MVS system options determine the integrity, and therefore the security, of the entire environment. These are set up locally during the system maintenance process by the systems programmers then selected, and possibly modified, at IPL time by the operations staff.
That resulting exposures can exist is a function of the extreme flexibility and resulting complexity of MVS. The situation is further compounded by the number of third party systems software products installed at most sites. Most often these are installed following the vendors instructions and taking default options. The vendors rarely consider security important - other than as a challenge to be overcome, and will not give an integrity concerns a passing thought. It is unlikely that the local overworked MVS technician(s) will look for the problems.

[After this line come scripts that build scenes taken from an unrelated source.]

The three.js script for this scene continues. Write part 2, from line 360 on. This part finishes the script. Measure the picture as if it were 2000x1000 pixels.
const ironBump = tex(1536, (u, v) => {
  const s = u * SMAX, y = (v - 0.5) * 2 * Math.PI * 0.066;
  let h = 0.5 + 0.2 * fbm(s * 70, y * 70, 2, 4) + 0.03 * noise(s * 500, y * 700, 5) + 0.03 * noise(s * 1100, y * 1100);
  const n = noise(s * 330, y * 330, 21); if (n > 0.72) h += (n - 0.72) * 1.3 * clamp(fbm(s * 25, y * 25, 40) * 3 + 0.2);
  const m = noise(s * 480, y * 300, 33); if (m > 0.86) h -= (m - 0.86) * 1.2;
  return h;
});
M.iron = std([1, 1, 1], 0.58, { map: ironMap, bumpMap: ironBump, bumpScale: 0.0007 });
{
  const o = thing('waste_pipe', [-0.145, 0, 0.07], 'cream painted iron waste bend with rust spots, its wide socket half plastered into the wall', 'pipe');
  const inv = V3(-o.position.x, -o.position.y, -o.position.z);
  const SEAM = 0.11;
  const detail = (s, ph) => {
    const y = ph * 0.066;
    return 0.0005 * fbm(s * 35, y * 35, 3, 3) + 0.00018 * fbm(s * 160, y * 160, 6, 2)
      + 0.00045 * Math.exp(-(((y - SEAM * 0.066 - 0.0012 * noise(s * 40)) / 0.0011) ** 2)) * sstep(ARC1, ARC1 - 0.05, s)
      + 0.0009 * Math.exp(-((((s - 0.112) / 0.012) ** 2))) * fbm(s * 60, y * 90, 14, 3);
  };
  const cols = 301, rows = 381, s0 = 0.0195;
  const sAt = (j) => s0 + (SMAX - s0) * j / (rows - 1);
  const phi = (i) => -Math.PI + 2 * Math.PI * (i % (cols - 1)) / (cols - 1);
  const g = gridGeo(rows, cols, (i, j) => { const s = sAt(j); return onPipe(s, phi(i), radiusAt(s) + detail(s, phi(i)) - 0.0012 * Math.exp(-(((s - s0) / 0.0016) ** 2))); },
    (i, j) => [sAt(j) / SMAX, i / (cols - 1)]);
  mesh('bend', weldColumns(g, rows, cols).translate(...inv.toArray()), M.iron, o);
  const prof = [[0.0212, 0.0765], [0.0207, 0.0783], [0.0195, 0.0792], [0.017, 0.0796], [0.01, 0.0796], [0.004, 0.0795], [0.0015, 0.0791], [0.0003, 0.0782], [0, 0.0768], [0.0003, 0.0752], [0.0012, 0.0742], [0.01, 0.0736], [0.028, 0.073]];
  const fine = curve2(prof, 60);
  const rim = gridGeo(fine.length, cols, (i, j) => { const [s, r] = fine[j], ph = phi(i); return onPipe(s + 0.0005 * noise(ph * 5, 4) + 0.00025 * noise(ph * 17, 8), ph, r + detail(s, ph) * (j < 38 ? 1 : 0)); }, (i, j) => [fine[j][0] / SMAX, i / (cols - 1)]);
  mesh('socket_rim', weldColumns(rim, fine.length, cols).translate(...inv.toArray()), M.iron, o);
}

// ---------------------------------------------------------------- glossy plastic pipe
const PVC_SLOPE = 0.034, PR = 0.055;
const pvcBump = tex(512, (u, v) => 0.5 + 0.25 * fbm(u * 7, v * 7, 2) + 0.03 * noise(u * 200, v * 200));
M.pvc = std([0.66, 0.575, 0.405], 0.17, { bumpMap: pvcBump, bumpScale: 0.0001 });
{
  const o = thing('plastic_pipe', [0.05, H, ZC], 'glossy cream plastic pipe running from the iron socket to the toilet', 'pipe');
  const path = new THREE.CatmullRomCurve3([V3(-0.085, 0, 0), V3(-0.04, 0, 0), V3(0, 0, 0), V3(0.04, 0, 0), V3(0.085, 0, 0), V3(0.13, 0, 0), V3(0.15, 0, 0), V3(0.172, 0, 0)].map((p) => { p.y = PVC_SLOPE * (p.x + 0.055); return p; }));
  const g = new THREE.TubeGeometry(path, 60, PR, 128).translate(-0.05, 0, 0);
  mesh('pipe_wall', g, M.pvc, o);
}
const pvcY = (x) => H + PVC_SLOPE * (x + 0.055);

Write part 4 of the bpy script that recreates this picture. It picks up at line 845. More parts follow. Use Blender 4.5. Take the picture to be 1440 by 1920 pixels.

Click here for further information about the risk areas to be reviewed.
The need to review system integrity applies equally to installations whether the access control software in use is IBM's RACF, CA-ACF2 or CA-TopSecret. The differences in this respect are small (CA-ACF2 provides more protection against a small part of the risks.)
A summary review of the system can normally be completed within a week and will highlight areas where relatively small corrective changes can improve the integrity of the system. Fully comprehensive reviews usually require two or three weeks to complete and should include a review of the access control system itself.
A cost-effective approach may be to carry out a series of smaller reviews, typically of one week each, over a period. Each is designed to verify the extent to which recommendations from the previous review have been carried out and then to delve a little deeper into the system controls.